Wednesday, October 7, 2009

Fall garden preparation and planting - I have been to the mountaintop!

As the acorns plunk and rattle down the roof along with a gentle rain this evening, it's becoming clear that the inevitable change of seasons is at hand. Steve here to share a bit about Fall preparation of the garden and planting and to deliver some other news as well. I'd give myself a handle like "Tiller of Soil" (to go along with Builder of Coops) except that I spent last Saturday at Charlie Headington's excellent workshop on permaculture gardening and learned that tilling is not really the way to go if you want to create a sustainable year round garden to feed yourself and your loved ones - and maybe a couple dozen more folks too if you garden like Charlie does.

Charlie has turned his small lot in the College Hill section of town into a veritable edible Eden over the last ten or so years, complete with vegetables, fruit trees, two ponds (yes, two ponds) and even bees. His garden represents the epitome of the locavore culture. He's growing it all right there in his own back and front yards and the rewards are delicious (he served a tasty lunch as part of the workshop with much of it coming right from his lovely garden).

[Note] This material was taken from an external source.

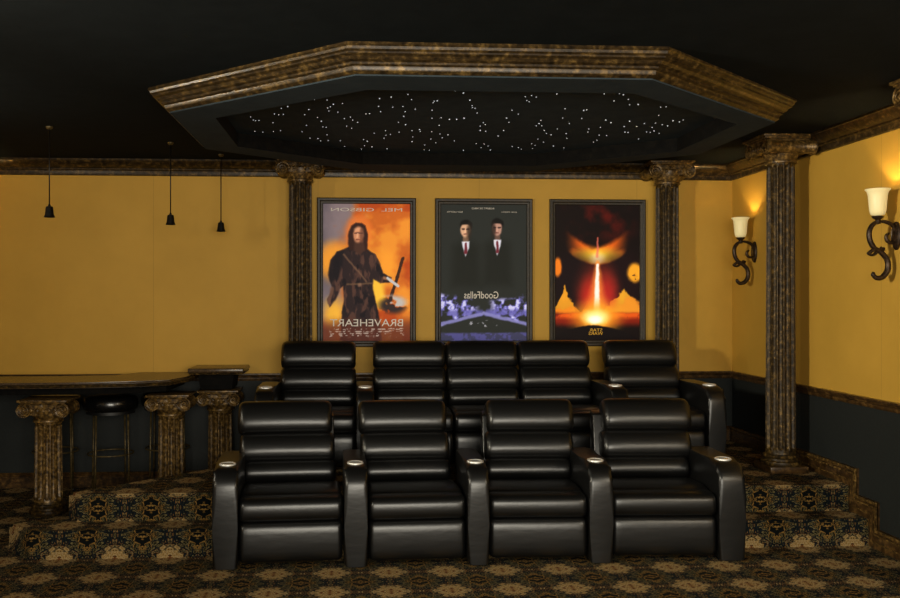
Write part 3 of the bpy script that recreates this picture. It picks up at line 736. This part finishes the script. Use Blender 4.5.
def art_dark(U, V):
    n = fbm(U, V, 5, 21); n2 = fbm(U, V, 18, 27)
    img = np.zeros(U.shape + (3,)) + np.array((40, 42, 39.))
    for cu, cv, sk, s_ in ((.29, .185, (206, 160, 128), -1), (.66, .175, (178, 134, 118), 1)):
        img = mix(img, (29, 30, 26), poly_(U, V, [(cu - .05, cv + .08), (cu - .15, cv + .12), (cu - .17, cv + .42), (cu + .17, cv + .42), (cu + .15, cv + .12), (cu + .05, cv + .08)], .05) * .8)
        img = mix(img, (20, 18, 17), ell(U, V, cu, cv - .030, .044, .044, .2))
        img = mix(img, tuple(c * .55 for c in sk), cap_(U, V, (cu, cv + .04), (cu, cv + .085), .020, .022, .3))
        img = mix(img, sk, ell(U, V, cu - .006, cv + .004, .036, .052, .2))
        img = mix(img, (22, 20, 19), cap_(U, V, (cu - .04, cv - .048), (cu + .04, cv - .048), .012, .012, .5))
        sh = cu + (.038 if s_ <= 0 else -.045); img = mix(img, tuple(c * .25 for c in sk), ell(U, V, sh, cv + .01, .018, .052, .7) * .85)
        for e in (-.030, .022): img = mix(img, (48, 32, 30), cap_(U, V, (cu + e - .010, cv - .006), (cu + e + .010, cv - .006), .0055, .0055, .7))
        img = mix(img, tuple(min(255, c * 1.15) for c in sk), cap_(U, V, (cu - .006, cv), (cu - .008, cv + .018), .004, .006, .8)); img = mix(img, (112, 62, 56), cap_(U, V, (cu - .022, cv + .033), (cu + .012, cv + .033), .004, .004, .7))
    for cu, cv in ((.29, .185), (.66, .175)):
        img = mix(img, (212, 212, 226), poly_(U, V, [(cu - .045, cv + .085), (cu + .045, cv + .085), (cu + .035, cv + .13), (cu, cv + .20), (cu - .035, cv + .13)], .006))
        img = mix(img, (104, 38, 48), cap_(U, V, (cu, cv + .10), (cu, cv + .17), .008, .012, .4))
    # night street: receding lamp-lit houses on both sides
    lim = np.abs(U - .5) * .30
    st = S(V + (n - .5) * .05, .70 - lim * .4, .74 - lim * .4) * S(.80 + np.abs(U - .5) * .22 - V, 0, .03) * S(np.abs(U - .5) + .02, .05, .2)
    img = mix(img, (112, 108, 196), st * S(n2, .44, .60)); img = mix(img, (196, 196, 240), st * S(n2, .58, .68))
    img = mix(img, (96, 92, 170), S(V, .76, .79) * S(.83 - V, 0, .02) * .85 * S(n2, .3, .55))
    img = mix(img, (128, 126, 190), (1 - S(np.abs(V - (.80 + np.abs(U - .5) * .16)), .006, .02)) * .9)
    img = mix(img, (150, 150, 160), S(fbm(U, V, 26, 33), .6, .66) * ell(U, V, .5, .875, .12, .025, .2))
    img = mix(img, (76, 74, 130), S(V, .935, .95) * (.5 + .5 * S(n2, .45, .6)))
    return img
def art_fire(U, V):
    n = fbm(U, V, 4, 41); n2 = fbm(U, V, 10, 47)
    img = np.zeros(U.shape + (3,)) + np.array((22, 15, 14.))
    img = mix(img, (96, 22, 16), ell(U, V, .5, .10, .26, .15, .6) * S(n, .3, .7)); 
    # glowing cloud bowl
    bowl = S(V - (.30 - .9 * (U - .5) ** 2) + (n - .5) * .06, -.02, .03) * S((.42 - .6 * (U - .5) ** 2) - V + (n2 - .5) * .05, -.02, .06) * S(.40 - np.abs(U - .5), 0, .25)
    bowl = np.maximum(bowl, S((.44 - .75 * (U - .5) ** 2) - V, -.01, .02) * S(V - .31 + (n - .5) * .08, -.03, .05) * S(.37 - np.abs(U - .5), 0, .1)); img = mix(img, (236, 100, 24), bowl); img = mix(img, (255, 216, 60), bowl * ell(U, V, .5, .39, .17, .065, .8)); img = mix(img, (255, 244, 180), bowl * ell(U, V, .5, .40, .05, .035, .9))
    # dark smoke plumes either side
    img = mix(img, (26, 16, 18), ell(U, V, .22, .55, .17, .20, .5) * .9); img = mix(img, (30, 16, 18), ell(U, V, .78, .55, .17, .20, .5) * .9)
    img = mix(img, (150, 46, 30), ell(U, V, .5, .66, .14, .22, .6) * (.5 + .5 * n))
    # rock spires
    def spire(c, w_, top, col):
        nonlocal img
        a = S(V - (top + np.abs(U - c) / w_ * .26 + (n2 - .5) * .12), 0, .02) * S(.82 - V, 0, .03); img = mix(img, col, a * (.7 + .3 * n))
    img = mix(img, (238, 160, 40), ell(U, V, .95, .50, .06, .07, .3) * S(n2 + .25, .5, .6)); img = mix(img, (230, 120, 30), ell(U, V, .03, .46, .03, .07, .3))
    spire(.11, .20, .60, (246, 164, 40)); spire(.25, 1.2, .735, (236, 128, 30)); spire(.82, .42, .62, (250, 176, 44)); spire(.90, .5, .66, (232, 140, 40))
    img = mix(img, (120, 30, 16), S(V, .78, .82) * S(.92 - V, 0, .06)); img = mix(img, (226, 88, 24), S(V, .79, .81) * S(.86 - V, 0, .05) * S(n2, .4, .6))
    # upward jet of light
    img = mix(img, (200, 40, 30), ell(U, V, .42, .68, .07, .12, .9) * .8); img = mix(img, (190, 36, 34), ell(U, V, .62, .66, .06, .12, .9) * .7); img = mix(img, (255, 150, 60), cap_(U, V, (.49, .84), (.5, .42), .075, .012, .9) * .8); img = mix(img, (230, 110, 90), cap_(U, V, (.5, .38), (.5, .24), .010, .005, .9) * .8); img = mix(img, (255, 240, 232), cap_(U, V, (.49, .84), (.5, .44), .026, .009, .5))
    img = mix(img, (255, 170, 40), ell(U, V, .49, .83, .15, .10, .8)); img = mix(img, (255, 240, 150), ell(U, V, .48, .83, .09, .05, .6)); img = mix(img, (255, 255, 240), ell(U, V, .47, .85, .05, .03, .6))
    # dark planet horizon
    hz = S(V - (.885 + .35 * (U - .45) ** 2), 0, .012); img = mix(img, (20, 14, 14), hz)
    return img

def srgb_lin(a):
    a = np.clip(a / 255, 0, 1); return np.where(a <= .04045, a / 12.92, ((a + .055) / 1.055) ** 2.4)
pm, nt, b = new_mat('printed_poster', (1, 1, 1, 1), 0.5, 0, 0.08)
ca = nt.nodes.new('ShaderNodeVertexColor'); ca.layer_name = 'print'
nt.links.new(ca.outputs[0], b.inputs['Base Color'])
nt.links.new(ca.outputs[0], b.inputs['Emission Color']); b.inputs['Emission Strength'].default_value = 0.6   # back-lit film in a light box
M['lettering'], _, _ = new_mat('white_print_ink', srgb(232, 224, 214), 0.4)
M['gold_ink'], _, _ = new_mat('gold_print_ink', srgb(250, 190, 40), 0.4)

def text_mesh(bm, body, width, height, cx, cz, y):
    cu = bpy.data.curves.new('txt', 'FONT'); cu.body = body; cu.size = 1; cu.align_x = 'CENTER'
    o = bpy.data.objects.new('txt', cu); C.objects.link(o)
    dg = bpy.context.evaluated_depsgraph_get(); me = bpy.data.meshes.new_from_object(o.evaluated_get(dg))
    bpy.data.objects.remove(o); bpy.data.curves.remove(cu)
    xs = [v.co.x for v in me.vertices]; ys = [v.co.y for v in me.vertices]
    x0, x1, y0, y1 = min(xs), max(xs), min(ys), max(ys)
    for v in me.vertices:   # mirrored lettering, as the photo shows it
        v.co = Vector((cx - ((v.co.x - x0) / (x1 - x0) - .5) * width, y, cz + ((v.co.y - y0) / (y1 - y0) - .5) * height))
    bm.from_mesh(me); bpy.data.meshes.remove(me)

def poster(label, xc, W, H, zc, art, texts, ink):
    t = thing('framed_poster', label, 'poster', (xc, YB, zc), 0, 'framed posters on the back wall')
    fw = .052; w2, h2 = W / 2, H / 2
    bm = bmesh.new()
    rings = []
    for o, y in ((0, 0), (0, -.030), (.008, -.036), (.024, -.034), (.034, -.026), (.046, -.024), (fw, -.018), (fw, -.006)):
        rings.append([bm.verts.new((sx * (w2 - o), y, sz * (h2 - o))) for sx, sz in ((-1, -1), (1, -1), (1, 1), (-1, 1))])
    for A, B in zip(rings, rings[1:]):
        for k in range(4): bm.faces.new((A[k], A[(k + 1) % 4], B[(k + 1) % 4], B[k]))
    finish(bm, 'frame', M['frame'], t, angle=20)
    pw, ph = W - 2 * fw, H - 2 * fw
    nx, nz = 150, 231
    u = np.linspace(0, 1, nx); v = np.linspace(0, 1, nz); U, V = np.meshgrid(u, v)
    wu = (fbm(U, V, 14, 71) - .5) * .02; wv = (fbm(U, V, 14, 83) - .5) * .012
    col = srgb_lin(art(U + wu, V + wv))
    verts = np.stack([(U - .5) * pw, np.full_like(U, -.010), (.5 - V) * ph], -1).reshape(-1, 3)
    idx = np.arange(nx * nz).reshape(nz, nx)
    faces = np.stack([idx[1:, :-1], idx[1:, 1:], idx[:-1, 1:], idx[:-1, :-1]], -1).reshape(-1, 4)
    me = bpy.data.meshes.new('print'); me.from_pydata(verts.tolist(), [], faces.tolist())
    at = me.color_attributes.new('print', 'FLOAT_COLOR', 'POINT')
    at.data.foreach_set('color', np.concatenate([col.reshape(-1, 3), np.ones((nx * nz, 1))], 1).ravel())
    me.materials.append(pm); o = bpy.data.objects.new('print', me); C.objects.link(o); o.parent = t
    for body, w_, h_, cu_, cv_ in texts:
        bm = bmesh.new(); text_mesh(bm, body, w_ * pw, h_ * ph, (cu_ - .5) * pw, (.5 - cv_) * ph, -.0115)
        finish(bm, 'lettering', ink, o, smooth=False)
    bm = bmesh.new(); box(bm, -w2 + .01, w2 - .01, -.006, 0, -h2 + .01, h2 - .01); finish(bm, 'backing', M['black'], t, smooth=False)

PW, PH, PZC = .865, 1.305, 1.855
poster('orange poster of a dark cloaked long-haired figure, leftmost of three framed posters', .10, PW, PH, PZC, art_orange,
       [('MEL  GIBSON', .82, .024, .50, .042), ('BRAVEHEART', .84, .052, .5, .868)], M['lettering'])
poster('dark poster of two suited figures above a blue night street, centre of three framed posters', 1.135, PW, PH, PZC, art_dark,
       [('GoodFellas', .40, .052, .47, .665), ('ROBERT DE NIRO', .26, .012, .49, .028), ('RAY LIOTTA', .18, .010, .16, .055), ('JOE PESCI', .18, .010, .80, .055)], M['lettering'])
poster('fiery red and yellow poster with a white jet of light, rightmost of three', 2.155, PW, PH, PZC, art_fire,
       [('STAR', .15, .022, .48, .925), ('WARS', .17, .022, .48, .950)], M['gold_ink'])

This is part of what we would like to create with the Locavore Makeover Project as well. We've wanted to garden here at our home ever since we moved from Chapel Hill where we had some amazing success with just a small strip of dirt in our townhouse courtyard. Our lot here, though, is almost 100% shaded during the growing season. What to do? I guess this is the news part. Anne-Marie and I have purchased another home, only a block and a half from our current residence in Sunset Hills, but with twice as much land and lots more sun.

The big plan is to really "go locavore" on this new lot, starting with some bed preparation and limited planting this Fall and, hopefully, expanding like crazy in the Spring, and getting the Tilleys and Richeys involved along the way. Oh, and yes, there is a house on the new lot, too. And we kind of need to sell or rent our existing home (soon!) so we don't bankrupt ourselves in the process, but that's just details, right?

So, if we want to get started on this garden, it sounds like we'd be in for a lot of tilling and turning of soil starting in a couple of weeks when we close on the new house. Not so fast, Charlie would say. At his workshop last weekend he introduced us to the concept of "sheet mulching", a relatively quick and easy way to start your garden beds right on top of your existing soil, even on top of a lawn.

The idea is that you are imitating nature's processes, but intensifying them to quickly create nutrient rich soil and get your garden off to a great start. Yes, there are additives (it's not magic, you know) including pelletized lime for magnesium, green sand for potassium, bone meal for phosphorus, and a nitrogen source like fish meal fertilizer or an organic liquid source that you can dilute, but the steps are easy to follow and the results are much faster than nature would provide unaided. Also involved are layers of newspaper, leaf mold (available from the City for about $20 per pickup truck load if you can haul it yourself), some pine or wheat straw, and, of course, water. I won't go into all the steps right now, but we are excited about trying this approach and introducing it to the families. We will continue to report on our progress as we make it.

Another great thing that sheet mulching does is that it creates a great environment for worms that are already living in the soil below. Having built and populated a worm box myself over last winter, I can attest to the wonderful work worms do turning one's garbage into wonderful rich soil. Worm castings (their poop, essentially) make a fantastic natural fertilizer and they love leaf mold almost as much as they do your table scraps. They naturally aerate the soil, turn rotting food waste into wonderful compost, and generally can be a gardener's best friend. (By the way, a great local source for worms and more information about worms is Betsy Buhrman at Betsy Lou Worms. She can be found at Greensboro's Curb Market most any Saturday). And while worms "work" the soil, they do it much more naturally and productively than does mechanical tilling. Tilling releases nitrogen much faster than is desirable, kills otherwise helpful soil micro-organisms rapidly as they are exposed to the air and it also exposes previously dormant weed seeds allowing them to flourish more readily. 

There's much more to it all than this little taste, but it's late and I think I said I was going to talk about planting, too. I guess that will be next time after we start experimenting with tenting and cold frames to try to start some winter plants. Stay tuned!

1 comment:

  1. Fun article and very well written! Perhaps a missed calling there? But every time you till or shovel or wormify your soil there, thank the good Lord (or lords, depending on your views) for your luck! After begging the remnants of Glaciers that have long since retreated to allow something as simple as a few grass blades to grow, I miss the gooey red mud of NC oh so very much! But heck if you need any potassium or other silicon based byproducts to 'enrich' things, give us a shout!